● **Exercise**
Set the following entries down again exactly, line by line.

(Scenes as source code)
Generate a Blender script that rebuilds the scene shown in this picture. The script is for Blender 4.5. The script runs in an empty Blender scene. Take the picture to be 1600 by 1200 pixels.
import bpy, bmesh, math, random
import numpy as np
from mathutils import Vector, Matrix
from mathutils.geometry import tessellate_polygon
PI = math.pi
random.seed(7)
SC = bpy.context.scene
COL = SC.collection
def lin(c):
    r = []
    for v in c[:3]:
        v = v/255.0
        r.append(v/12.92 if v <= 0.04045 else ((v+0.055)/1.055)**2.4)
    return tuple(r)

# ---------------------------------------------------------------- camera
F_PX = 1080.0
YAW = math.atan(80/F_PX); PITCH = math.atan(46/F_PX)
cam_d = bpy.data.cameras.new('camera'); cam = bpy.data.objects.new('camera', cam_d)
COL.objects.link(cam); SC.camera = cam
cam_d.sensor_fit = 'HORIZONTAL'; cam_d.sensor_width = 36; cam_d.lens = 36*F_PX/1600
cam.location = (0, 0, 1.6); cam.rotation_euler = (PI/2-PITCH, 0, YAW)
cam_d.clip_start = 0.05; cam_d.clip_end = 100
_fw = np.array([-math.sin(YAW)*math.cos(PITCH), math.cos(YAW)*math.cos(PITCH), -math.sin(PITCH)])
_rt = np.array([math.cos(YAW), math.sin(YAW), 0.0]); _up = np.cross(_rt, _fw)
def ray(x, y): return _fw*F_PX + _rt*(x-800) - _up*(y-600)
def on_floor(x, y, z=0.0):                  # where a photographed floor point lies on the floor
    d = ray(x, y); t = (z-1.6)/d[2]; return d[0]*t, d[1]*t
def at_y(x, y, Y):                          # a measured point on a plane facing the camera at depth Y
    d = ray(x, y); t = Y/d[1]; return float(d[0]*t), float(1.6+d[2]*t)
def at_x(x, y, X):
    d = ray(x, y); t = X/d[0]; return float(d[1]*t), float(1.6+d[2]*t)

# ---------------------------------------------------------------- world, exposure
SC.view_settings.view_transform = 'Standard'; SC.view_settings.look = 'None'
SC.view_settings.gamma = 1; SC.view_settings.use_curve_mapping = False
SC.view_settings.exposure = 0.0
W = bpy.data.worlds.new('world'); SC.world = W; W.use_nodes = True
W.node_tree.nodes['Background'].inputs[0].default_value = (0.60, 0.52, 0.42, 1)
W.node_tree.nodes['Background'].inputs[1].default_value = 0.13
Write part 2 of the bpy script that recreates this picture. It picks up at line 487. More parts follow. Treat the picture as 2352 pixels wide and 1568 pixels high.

● **Solution for this exercise**
Generate a Blender script that rebuilds the scene shown in this picture. The script is for Blender 4.5. The script runs in an empty Blender scene. Take the picture to be 1600 by 1200 pixels.
import bpy, bmesh, math, random
import numpy as np
from mathutils import Vector, Matrix
from mathutils.geometry import tessellate_polygon
PI = math.pi
random.seed(7)
SC = bpy.context.scene
COL = SC.collection
def lin(c):
    r = []
    for v in c[:3]:
        v = v/255.0
        r.append(v/12.92 if v <= 0.04045 else ((v+0.055)/1.055)**2.4)
    return tuple(r)

# ---------------------------------------------------------------- camera
F_PX = 1080.0
YAW = math.atan(80/F_PX); PITCH = math.atan(46/F_PX)
cam_d = bpy.data.cameras.new('camera'); cam = bpy.data.objects.new('camera', cam_d)
COL.objects.link(cam); SC.camera = cam
cam_d.sensor_fit = 'HORIZONTAL'; cam_d.sensor_width = 36; cam_d.lens = 36*F_PX/1600
cam.location = (0, 0, 1.6); cam.rotation_euler = (PI/2-PITCH, 0, YAW)
cam_d.clip_start = 0.05; cam_d.clip_end = 100
_fw = np.array([-math.sin(YAW)*math.cos(PITCH), math.cos(YAW)*math.cos(PITCH), -math.sin(PITCH)])
_rt = np.array([math.cos(YAW), math.sin(YAW), 0.0]); _up = np.cross(_rt, _fw)
def ray(x, y): return _fw*F_PX + _rt*(x-800) - _up*(y-600)
def on_floor(x, y, z=0.0):                  # where a photographed floor point lies on the floor
    d = ray(x, y); t = (z-1.6)/d[2]; return d[0]*t, d[1]*t
def at_y(x, y, Y):                          # a measured point on a plane facing the camera at depth Y
    d = ray(x, y); t = Y/d[1]; return float(d[0]*t), float(1.6+d[2]*t)
def at_x(x, y, X):
    d = ray(x, y); t = X/d[0]; return float(d[1]*t), float(1.6+d[2]*t)

# ---------------------------------------------------------------- world, exposure
SC.view_settings.view_transform = 'Standard'; SC.view_settings.look = 'None'
SC.view_settings.gamma = 1; SC.view_settings.use_curve_mapping = False
SC.view_settings.exposure = 0.0
W = bpy.data.worlds.new('world'); SC.world = W; W.use_nodes = True
W.node_tree.nodes['Background'].inputs[0].default_value = (0.60, 0.52, 0.42, 1)
W.node_tree.nodes['Background'].inputs[1].default_value = 0.13
Write part 2 of the bpy script that recreates this picture. It picks up at line 487. More parts follow. Treat the picture as 2352 pixels wide and 1568 pixels high.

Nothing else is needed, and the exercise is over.